A Prayer for Annapolis | Sojourners

A Prayer for Annapolis

Leaders from some 50 countries and organizations, including 12 Arab nations, are meeting in Annapolis, Maryland, today to begin negotiations for a peace agreement in the Middle East. News reports tell of " restrained optimism" that the event could lead to a Palestinian state.


The op-ed page of The Washington Post tells the rest of the story. Columnist Richard Cohen has a poignant column on the reality of human stories with conflicting narratives. He cites a new HBO documentary, To Die in Jerusalem, the story of a March 2002 suicide bombing in which a young Palestinian blew herself up in Jerusalem supermarket, killing a young Israeli woman. The film tells the story of the unsuccessful attempt by the mothers of the two women to talk with each other. Cohen writes that the reality of the Middle East is in the story of these two mothers:



The deaths of their daughters do not unite them. They talk past each other. They are virtual neighbors, but the distance between them is huge - roadblocks and checkpoints and mentalities ossified by 100 years of bloodshed. One mother is obsessed with the Israeli occupation. The other is preoccupied with terrorism. One is right. The other is right.

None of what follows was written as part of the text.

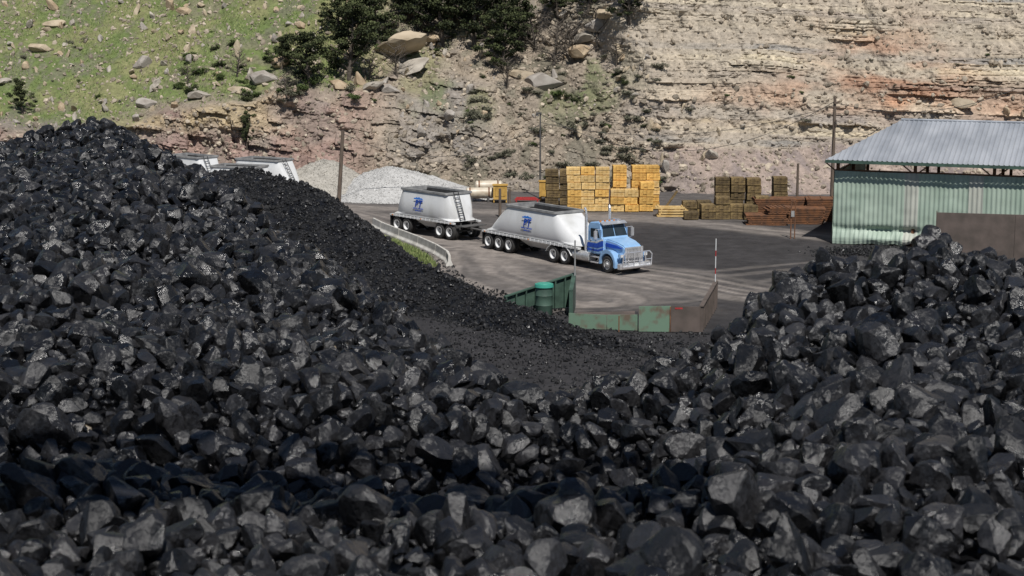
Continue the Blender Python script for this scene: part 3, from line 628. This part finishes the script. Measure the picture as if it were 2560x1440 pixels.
def trailer(loc, rz, rear, front, tr, tf, axles, label, ladder=True, logo=None, tongue=0, topz=3.12, **kw):
    T = empty('hopper_trailer', loc, rz, label=label, category='trailer', **kw)
    rings = [rring(1.20, rear+.12, front-.12, 1.0, .5), rring(1.24, rear+.02, front-.02, 1.16, .6, ry=.7)]
    for f in np.linspace(.06, 1, 14):
        hw = 1.19+.12*math.sin(math.pi*min(1, f*1.05)**.8)-.08*f; e = f**.92
        rr_ = 1.55*(1-f)**.8+.28
        rings.append(rring(1.28+(topz-.16-1.28)*f, rear+(tr-rear)*e, front+(tf-front)*e, hw, rr_, ry=.85*(1-f)+.2))
    MB().loft(rings, True, False).obj('tub', M['white'], T, 0, True)
    zt = topz
    MB().loft([rring(zt-.17, tr-.03, tf+.03, 1.13, .3), rring(zt-.13, tr-.07, tf+.07, 1.18, .2), rring(zt, tr-.07, tf+.07, 1.18, .2), rring(zt, tr+.12, tf-.12, 1.0, .15), rring(zt-.3, tr+.12, tf-.12, 1.0, .15)], False, False).obj('top_rim', M['rim'], T)
    MB().loft([rring(zt-.02, tr+.115, tf-.115, 1.005, .15), rring(2.0, tr-.1, tf+.1, .95, .3), rring(1.5, tr-.0, tf+.0, .7, .3)], False, True).obj('interior', M['inside'], T)
    rl = MB()
    for sy in (-1, 1):
        rl.box(rear, front, min(sy*1.0, sy*1.24), max(sy*1.0, sy*1.24), 1.08, 1.19)
        n = int((front-rear)/.42)
        for i in range(n):
            xx = rear+.25+i*.42; rl.box(xx, xx+.05, min(sy*1.2, sy*1.255), max(sy*1.2, sy*1.255), 1.06, 1.22)
    rl.obj('side_rail', M['white'], T)
    ax = sorted(axles); gaps = [(ax[i+1]-ax[i], i) for i in range(len(ax)-1)]; gp, i0 = max(gaps)
    hx0, hx1 = (ax[i0]+.75, ax[i0+1]-.75) if gp > 2 else (max(ax)+.8, front-2.4)
    MB().loft([rring(1.21, hx0-.1, hx1+.3, 1.15, .2), rring(.95, hx0, hx1, .95, .2), rring(.55, hx0+.35, hx1-.35, .45, .1)], True, True).obj('hopper_gate', M['white'], T)
    fr = MB()
    for sy in (-.45, .45): fr.box(rear+.1, front-.1, sy-.06, sy+.06, .85, 1.09)
    for a in axles: fr.cyl((a, -1, .52), (a, 1, .52), .07, .07, 8); fr.box(a-.35, a+.35, -.56, -.50, .62, .84); fr.box(a-.35, a+.35, .50, .56, .62, .84)
    if tongue: fr.box(front-1.2, front+.6, -.5, .5, .82, .95); fr.tube([(front+.5, -.45, .88), (front+tongue, 0, .75)], .07); fr.tube([(front+.5, .45, .88), (front+tongue, 0, .75)], .07); fr.box(front+.1, front+.9, -1.0, 1.0, .95, 1.0)
    fr.box(rear-.05, rear+.05, -1.1, 1.1, .62, .75)
    fr.obj('chassis', M['frame'], T)
    for a in axles:
        for sy in (-.93, .93): wheel(T, a, sy, WD)
    for sy in (-1, 1): MB().box(rear+.0, rear+.03, min(sy*.65, sy*1.2), max(sy*.65, sy*1.2), .25, 1.1).obj('mud_flap', M['black'], T)
    for i in range(3):
        MB().box(rear+.3+i*(front-rear-.6)/2, rear+.4+i*(front-rear-.6)/2, -1.28, -1.245, 1.12, 1.18).obj('marker_lamp', M['amber'], T)
    if ladder:
        ld = MB(); xf0, z0, xf1, z1 = front+.05, 1.3, tf+.14, topz+.05
        for sy in (-.62, -.22): ld.cyl((xf0+.04, sy, z0), (xf1+.04, sy, z1), .03, .03, 6)
        for i in range(6):
            t = (i+.5)/6; ld.cyl((xf0+(xf1-xf0)*t+.04, -.62, z0+(z1-z0)*t), (xf0+(xf1-xf0)*t+.04, -.22, z0+(z1-z0)*t), .028, .028, 6)
        ld.obj('ladder', M['black'], T)
    if logo is not None:
        ly = -1.30; tilt = math.radians(90-2)
        prof = [(-.52, 0), (-.46, .10), (-.34, .08), (-.20, .16), (-.08, .11), (.08, .18), (.24, .10), (.36, .12), (.56, .0)]
        lg = MB(); n = len(prof); lg.add([(a_, b_, 0) for a_, b_ in prof]+[(a_, b_, .006) for a_, b_ in prof], [tuple(range(n)), tuple(range(n, 2*n))]+[(i, (i+1) % n, n+(i+1) % n, n+i) for i in range(n)])
        add('emblem', lg.mesh('emblem', M['logoblue']), T, (logo+.04, ly-.012, 2.47), (tilt, 0, 0))
        add('lettering', LT2, T, (logo, ly-.018, 1.97), (tilt, 0, 0))
        add('lettering', L2, T, (logo, ly-.02, 1.80), (math.radians(90), 0, 0)); add('lettering', L3, T, (logo, ly-.02, 1.66), (math.radians(90), 0, 0))
    return T
TH = math.radians(-54.2); TL = (6.6, 100.45, 0)
trailer(TL, TH, -12.95, -2.75, -10.4, -5.2, [-10.0, -11.15, -12.3], 'white belly dump hopper trailer coupled behind the blue truck', ladder=False, logo=-7.9)
trailer((-7.18, 119.12, 0), math.radians(-49), -.75, 6.3, .45, 5.45, [0, 1.1, 4.75, 5.85], 'white second hopper trailer with ladder pulled on a drawbar', logo=2.6, tongue=2.2)
trailer((-26.2, 139.0, 0), math.radians(-40), -3.2, 3.2, -2.0, 2.0, [-2.6, -1.4], 'parked white hopper trailer behind the coal heap', topz=3.5, group='parked hopper trailers')
trailer((-21.6, 134.5, 0), math.radians(-20), -3.2, 3.2, -2.0, 2.0, [-2.6, -1.4], 'parked white hopper trailer behind the coal heap', ladder=False, topz=3.1, group='parked hopper trailers')
trailer((-20.4, 139.5, 0), math.radians(-30), -3.2, 3.4, -2.1, 2.2, [-2.6, -1.4], 'parked white hopper trailer near the gravel heap', topz=3.2, group='parked hopper trailers')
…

Israel must relent. That's for sure. The Palestinians must forswear terrorism. That's for sure, too. The occupation has to end. Suicide bombings have to end. A Palestinian state has to be created. Gaza cannot remain a terrorist base. The West Bank cannot become a terrorist base. It's all so sensible. It's all so logical. But, really, down where it counts, the mothers of two dead daughters cannot even talk to each other.


Until the leaders of both Israel and Palestine understand both of these narratives and can negotiate a common narrative, the tragedies will continue. I pray this Annapolis conference will at long last begin that process.